Cuentan aquellos que tienen acceso a los registros de entrada y salida de la cárcel de Lledoners que el expresidente autonómico catalán y senador del PSC José Montilla visitó el pasado viernes a Oriol Junqueras. Era la segunda vez que lo hacía en pocas semanas. No es un hecho banal. A excepción de la familia del líder de ERC, de los miembros de su partido y de los del Gobierno autonómico catalán, nadie suele visitar a Junqueras más de una vez.
En primer lugar, porque está estrictamente prohibido y porque esas visitas deben camuflarse como "institucionales" cuando a todas luces son visitas de pleitesía, es decir de negocios. Lo que no deja de ser un engorro para los funcionarios que deben prestarse, por gusto o a disgusto, al cambalacheo.
En segundo lugar, porque los días de Oriol Junqueras tienen las mismas horas que los del resto de los catalanes, ¡e incluso las mismas que los de los catalanes con baches en el ADN!, y la gigantesca, casi pornográfica, cola de súbditos que piden audiencia con el soberano republicano obliga a imponer restricciones y númerus clausus.

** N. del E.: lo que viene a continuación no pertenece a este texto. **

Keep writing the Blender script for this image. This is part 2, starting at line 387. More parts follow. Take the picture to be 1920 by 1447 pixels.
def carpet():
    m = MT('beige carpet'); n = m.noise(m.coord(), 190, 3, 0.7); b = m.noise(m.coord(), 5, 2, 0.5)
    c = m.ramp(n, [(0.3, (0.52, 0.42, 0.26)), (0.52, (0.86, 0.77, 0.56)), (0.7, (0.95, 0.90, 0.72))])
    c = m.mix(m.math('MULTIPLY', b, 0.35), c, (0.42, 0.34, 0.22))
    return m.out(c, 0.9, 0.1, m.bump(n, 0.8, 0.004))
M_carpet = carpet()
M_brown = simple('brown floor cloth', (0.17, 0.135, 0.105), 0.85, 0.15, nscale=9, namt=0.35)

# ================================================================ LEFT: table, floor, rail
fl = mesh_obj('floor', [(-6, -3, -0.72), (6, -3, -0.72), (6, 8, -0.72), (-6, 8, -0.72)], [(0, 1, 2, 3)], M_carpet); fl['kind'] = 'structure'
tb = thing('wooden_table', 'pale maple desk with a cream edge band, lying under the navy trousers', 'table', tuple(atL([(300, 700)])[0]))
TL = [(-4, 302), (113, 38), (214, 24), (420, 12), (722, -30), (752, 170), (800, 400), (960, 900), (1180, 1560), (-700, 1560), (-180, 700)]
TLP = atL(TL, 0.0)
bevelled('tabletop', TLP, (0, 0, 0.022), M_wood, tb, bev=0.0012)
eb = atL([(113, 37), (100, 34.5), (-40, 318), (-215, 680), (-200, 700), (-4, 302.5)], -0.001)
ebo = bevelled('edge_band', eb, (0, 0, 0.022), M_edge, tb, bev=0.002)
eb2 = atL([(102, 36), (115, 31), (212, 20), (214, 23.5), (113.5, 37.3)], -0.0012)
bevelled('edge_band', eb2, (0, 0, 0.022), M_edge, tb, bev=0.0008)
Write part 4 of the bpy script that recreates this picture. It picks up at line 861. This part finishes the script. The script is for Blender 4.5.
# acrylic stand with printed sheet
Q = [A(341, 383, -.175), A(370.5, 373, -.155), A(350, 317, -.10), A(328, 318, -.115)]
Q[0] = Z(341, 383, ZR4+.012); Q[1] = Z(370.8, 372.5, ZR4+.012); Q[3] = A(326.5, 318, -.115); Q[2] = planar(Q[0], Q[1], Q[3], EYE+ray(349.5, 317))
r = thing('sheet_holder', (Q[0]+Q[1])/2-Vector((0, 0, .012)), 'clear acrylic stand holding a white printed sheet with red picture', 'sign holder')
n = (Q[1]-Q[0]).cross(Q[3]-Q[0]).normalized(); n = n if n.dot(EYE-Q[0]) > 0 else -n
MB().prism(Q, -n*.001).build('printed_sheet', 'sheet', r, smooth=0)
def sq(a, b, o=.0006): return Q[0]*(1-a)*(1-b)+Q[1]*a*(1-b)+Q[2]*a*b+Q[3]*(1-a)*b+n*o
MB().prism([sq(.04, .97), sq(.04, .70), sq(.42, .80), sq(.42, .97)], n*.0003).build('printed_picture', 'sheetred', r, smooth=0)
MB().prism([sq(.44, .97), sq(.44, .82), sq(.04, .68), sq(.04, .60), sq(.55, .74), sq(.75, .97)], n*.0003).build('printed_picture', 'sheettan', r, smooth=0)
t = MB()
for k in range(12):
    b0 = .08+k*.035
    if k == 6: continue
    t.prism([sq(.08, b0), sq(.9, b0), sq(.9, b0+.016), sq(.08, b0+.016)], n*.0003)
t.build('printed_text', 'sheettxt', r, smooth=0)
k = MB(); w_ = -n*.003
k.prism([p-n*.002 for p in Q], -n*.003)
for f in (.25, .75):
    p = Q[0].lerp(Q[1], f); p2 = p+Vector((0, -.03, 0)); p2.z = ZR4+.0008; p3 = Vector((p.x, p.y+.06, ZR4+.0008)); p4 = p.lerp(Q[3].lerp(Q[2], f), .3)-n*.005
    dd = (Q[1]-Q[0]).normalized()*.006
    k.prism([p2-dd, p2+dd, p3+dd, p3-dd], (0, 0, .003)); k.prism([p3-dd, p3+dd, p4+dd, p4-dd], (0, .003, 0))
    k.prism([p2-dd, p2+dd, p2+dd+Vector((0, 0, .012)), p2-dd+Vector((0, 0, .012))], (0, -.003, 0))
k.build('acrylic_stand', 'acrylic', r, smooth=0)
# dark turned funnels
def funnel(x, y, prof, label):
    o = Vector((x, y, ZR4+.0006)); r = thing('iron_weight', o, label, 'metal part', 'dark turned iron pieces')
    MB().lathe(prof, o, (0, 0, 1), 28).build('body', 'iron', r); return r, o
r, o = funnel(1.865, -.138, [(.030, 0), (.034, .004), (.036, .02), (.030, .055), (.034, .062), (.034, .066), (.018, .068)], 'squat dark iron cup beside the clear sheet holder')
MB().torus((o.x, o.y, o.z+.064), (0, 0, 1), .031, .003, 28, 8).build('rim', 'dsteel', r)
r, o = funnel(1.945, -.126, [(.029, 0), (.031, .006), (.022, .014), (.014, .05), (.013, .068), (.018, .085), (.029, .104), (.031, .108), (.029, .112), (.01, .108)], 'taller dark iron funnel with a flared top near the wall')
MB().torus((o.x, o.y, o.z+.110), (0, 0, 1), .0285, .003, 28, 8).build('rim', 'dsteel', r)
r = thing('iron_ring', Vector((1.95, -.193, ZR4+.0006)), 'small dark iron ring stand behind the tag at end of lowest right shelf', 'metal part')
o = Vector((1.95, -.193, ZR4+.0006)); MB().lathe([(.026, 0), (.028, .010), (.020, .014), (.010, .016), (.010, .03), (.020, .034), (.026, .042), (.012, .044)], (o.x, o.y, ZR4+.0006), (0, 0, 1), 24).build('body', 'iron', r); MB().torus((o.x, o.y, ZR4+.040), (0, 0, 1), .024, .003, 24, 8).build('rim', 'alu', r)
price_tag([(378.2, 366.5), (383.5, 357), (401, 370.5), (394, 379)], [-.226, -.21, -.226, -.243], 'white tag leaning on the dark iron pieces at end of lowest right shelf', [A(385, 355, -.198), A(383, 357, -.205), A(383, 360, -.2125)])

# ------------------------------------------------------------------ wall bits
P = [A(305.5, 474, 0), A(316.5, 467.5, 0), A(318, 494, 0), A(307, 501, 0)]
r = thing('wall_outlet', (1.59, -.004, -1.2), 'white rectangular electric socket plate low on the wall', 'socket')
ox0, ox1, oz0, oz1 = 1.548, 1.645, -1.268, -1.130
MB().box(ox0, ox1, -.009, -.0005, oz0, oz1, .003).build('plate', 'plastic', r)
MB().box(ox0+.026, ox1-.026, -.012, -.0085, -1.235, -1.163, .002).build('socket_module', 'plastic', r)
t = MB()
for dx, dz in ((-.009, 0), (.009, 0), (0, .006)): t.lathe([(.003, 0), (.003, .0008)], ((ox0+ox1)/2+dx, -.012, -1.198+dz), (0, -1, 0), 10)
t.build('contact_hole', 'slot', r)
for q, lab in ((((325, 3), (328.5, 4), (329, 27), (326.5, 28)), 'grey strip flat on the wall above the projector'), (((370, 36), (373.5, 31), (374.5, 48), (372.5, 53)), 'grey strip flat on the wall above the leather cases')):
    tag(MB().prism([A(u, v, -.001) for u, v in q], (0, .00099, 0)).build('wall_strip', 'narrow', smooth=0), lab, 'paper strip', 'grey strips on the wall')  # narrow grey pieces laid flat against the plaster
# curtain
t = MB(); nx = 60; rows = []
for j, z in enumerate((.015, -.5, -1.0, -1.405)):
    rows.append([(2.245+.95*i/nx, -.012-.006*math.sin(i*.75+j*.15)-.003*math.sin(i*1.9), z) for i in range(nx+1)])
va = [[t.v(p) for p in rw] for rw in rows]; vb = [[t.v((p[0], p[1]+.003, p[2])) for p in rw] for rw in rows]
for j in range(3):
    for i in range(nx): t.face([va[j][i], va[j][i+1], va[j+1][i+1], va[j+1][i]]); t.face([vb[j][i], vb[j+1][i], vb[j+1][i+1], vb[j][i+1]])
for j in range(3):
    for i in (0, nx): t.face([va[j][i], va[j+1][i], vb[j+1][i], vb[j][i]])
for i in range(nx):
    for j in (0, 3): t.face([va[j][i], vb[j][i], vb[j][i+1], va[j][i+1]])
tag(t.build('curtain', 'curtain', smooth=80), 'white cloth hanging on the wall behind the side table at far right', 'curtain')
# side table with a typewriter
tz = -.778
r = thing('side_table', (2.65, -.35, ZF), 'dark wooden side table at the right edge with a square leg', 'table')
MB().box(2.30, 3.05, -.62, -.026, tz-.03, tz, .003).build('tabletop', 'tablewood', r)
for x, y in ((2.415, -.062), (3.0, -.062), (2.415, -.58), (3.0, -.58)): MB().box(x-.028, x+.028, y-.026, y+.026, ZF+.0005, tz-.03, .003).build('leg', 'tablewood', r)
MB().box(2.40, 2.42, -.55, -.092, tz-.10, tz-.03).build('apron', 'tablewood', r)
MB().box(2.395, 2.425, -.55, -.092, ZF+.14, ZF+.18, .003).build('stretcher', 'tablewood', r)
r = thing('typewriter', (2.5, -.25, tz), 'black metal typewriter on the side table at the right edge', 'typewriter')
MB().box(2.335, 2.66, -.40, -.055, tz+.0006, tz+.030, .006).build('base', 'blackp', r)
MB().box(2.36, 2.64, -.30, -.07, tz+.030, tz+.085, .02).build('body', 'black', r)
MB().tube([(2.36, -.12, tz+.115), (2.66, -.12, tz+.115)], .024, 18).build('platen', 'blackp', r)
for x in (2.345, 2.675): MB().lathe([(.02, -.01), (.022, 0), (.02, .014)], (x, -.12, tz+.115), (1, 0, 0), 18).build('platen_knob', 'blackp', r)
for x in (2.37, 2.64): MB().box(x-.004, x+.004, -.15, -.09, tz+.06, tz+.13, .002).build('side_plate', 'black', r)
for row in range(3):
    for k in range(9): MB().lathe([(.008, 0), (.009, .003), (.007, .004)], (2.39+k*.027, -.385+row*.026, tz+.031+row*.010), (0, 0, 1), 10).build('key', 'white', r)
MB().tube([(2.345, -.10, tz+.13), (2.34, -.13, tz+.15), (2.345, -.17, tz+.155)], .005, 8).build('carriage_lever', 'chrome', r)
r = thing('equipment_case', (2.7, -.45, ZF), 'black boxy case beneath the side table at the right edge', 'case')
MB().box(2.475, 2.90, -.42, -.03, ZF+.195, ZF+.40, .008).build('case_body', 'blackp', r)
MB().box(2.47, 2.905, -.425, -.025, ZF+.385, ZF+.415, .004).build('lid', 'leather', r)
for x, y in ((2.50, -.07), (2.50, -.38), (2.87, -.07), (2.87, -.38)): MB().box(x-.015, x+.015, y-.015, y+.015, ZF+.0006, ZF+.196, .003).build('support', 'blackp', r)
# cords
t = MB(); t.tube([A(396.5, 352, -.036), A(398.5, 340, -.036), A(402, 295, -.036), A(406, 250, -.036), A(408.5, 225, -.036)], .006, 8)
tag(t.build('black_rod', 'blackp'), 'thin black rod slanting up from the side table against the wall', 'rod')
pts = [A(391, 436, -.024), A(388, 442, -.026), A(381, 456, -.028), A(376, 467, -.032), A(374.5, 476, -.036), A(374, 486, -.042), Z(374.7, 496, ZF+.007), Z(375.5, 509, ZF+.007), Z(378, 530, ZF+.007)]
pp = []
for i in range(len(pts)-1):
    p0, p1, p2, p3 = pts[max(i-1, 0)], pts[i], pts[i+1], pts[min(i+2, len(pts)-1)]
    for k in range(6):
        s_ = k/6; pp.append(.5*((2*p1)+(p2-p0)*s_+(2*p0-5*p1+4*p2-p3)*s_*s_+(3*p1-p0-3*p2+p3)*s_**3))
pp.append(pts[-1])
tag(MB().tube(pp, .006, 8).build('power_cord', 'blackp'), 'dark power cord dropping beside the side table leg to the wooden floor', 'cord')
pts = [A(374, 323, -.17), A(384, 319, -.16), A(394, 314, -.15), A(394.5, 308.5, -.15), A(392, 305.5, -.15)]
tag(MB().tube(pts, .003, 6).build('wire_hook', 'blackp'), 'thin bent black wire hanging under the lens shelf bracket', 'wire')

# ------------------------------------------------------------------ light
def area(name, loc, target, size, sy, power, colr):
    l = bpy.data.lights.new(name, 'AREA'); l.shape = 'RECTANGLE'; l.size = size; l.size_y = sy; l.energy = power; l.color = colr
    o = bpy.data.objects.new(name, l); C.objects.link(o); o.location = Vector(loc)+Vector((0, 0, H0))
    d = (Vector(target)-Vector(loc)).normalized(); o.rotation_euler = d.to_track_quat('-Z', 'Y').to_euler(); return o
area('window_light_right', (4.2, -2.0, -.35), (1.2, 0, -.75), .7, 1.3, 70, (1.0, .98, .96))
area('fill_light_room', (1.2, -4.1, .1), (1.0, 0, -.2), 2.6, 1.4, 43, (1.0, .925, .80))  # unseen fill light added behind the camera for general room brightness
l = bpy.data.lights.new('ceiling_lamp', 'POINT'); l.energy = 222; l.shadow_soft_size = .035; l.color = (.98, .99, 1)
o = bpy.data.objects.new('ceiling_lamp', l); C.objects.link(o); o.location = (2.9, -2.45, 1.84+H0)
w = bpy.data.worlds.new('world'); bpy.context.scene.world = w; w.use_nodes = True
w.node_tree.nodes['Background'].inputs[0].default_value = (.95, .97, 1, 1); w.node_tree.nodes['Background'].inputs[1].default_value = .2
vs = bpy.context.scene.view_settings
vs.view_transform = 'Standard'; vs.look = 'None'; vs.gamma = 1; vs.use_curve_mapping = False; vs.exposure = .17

Es lícito especular sobre el porqué de las visitas de José Montilla. ¿Negociar algo, quizá? En ese caso, lo interesante sería el mecanismo mental por el que el PSOE ha llegado a la conclusión de que la persona más adecuada para pactar presupuestos, indultos y pactos electorales con un preso acusado de los más graves delitos políticos sancionados por el Código Penal español sea, precisamente, Montilla. El expresidente de la Generalidad que el 10 de julio de 2010 tuvo que salir escoltado, entre insultos y empujones, de la manifestación convocada por Òmnium Cultural contra la sentencia del Tribunal Constitucional que anuló los catorce artículos inconstitucionales del Estatuto de Autonomía catalán de 2006.
"No hay tribunal que pueda juzgar nuestros sentimientos ni nuestra voluntad. Somos una nación. No renunciaremos a la satisfacción plena de las aspiraciones de autogobierno contenidas en el Estatuto que votamos", había escrito Montilla sólo unos días antes, el 28 de junio. El presidente autonómico socialista se situó así, con su mochila de sentimientitos y voluntaditas a cuestas, fuera de la Constitución, del Estado de derecho y hasta de la edad adulta. Esa que obliga a lidiar con tus frustraciones políticas por medio de la política y no del infantilismo.
Montilla dijo más cosas, pero todas ellas iban en la misma línea ultramontana:
"El pueblo de Cataluña" (en vez de "los ciudadanos catalanes").
"No renunciaremos a nada" (aunque sea ilegal, debería haber añadido).
"Nos sentimos maltratados" (es llamativo lo rápido que aprendió el cordobés Montilla a hacer pucheros como un auténtico nacionalista catalán).
"El sentimiento de afirmación nacional" (esto se lo lees a Jair Bolsonaro y lo menos que le llamas es "fascista").
"Ahora es el momento de expresar la grandeza de Cataluña" (una, grande y libre).
"No será fácil" (la frase favorita de los líderes nacionalistas: advierte de que el proceso que pretende conseguir el aislamiento y la balcanización de la sociedad catalana será largo y obligará al pueblo a seguir financiando a los líderes del procés y a sus familias durante años, probablemente décadas).
Nada de eso le sirvió a Montilla el día de la manifestación para evitar los salivazos de los nacionalistas, convertidos ya en el verdadero hecho diferencial catalán. Si hay algo que no se le puede reprochar al independentismo catalán es su falta de puntería: allá donde detectan un complejo de mal catalán meten el escupitajo con precisión de francotirador. Los débiles no suelen perdonar la debilidad ajena porque les recuerda la propia y de ahí su crueldad con aquellos incapaces de aguantarles la mirada.
Conocido el personaje Montilla se entendería su elección por parte del PSOE. Nadie se arrodillará frente al nacionalismo con la humildad con la que lo hará aquel que lleva toda la vida intentando ganarse el carnet de catalán pura sangre. Si el PSOE no quiere arriesgarse, ha escogido bien. Cualquier otro socialista corría el riesgo de despertar de la anestesia a media charla y darse cuenta de que se encuentra en una cárcel, negociando la democracia española con un preso.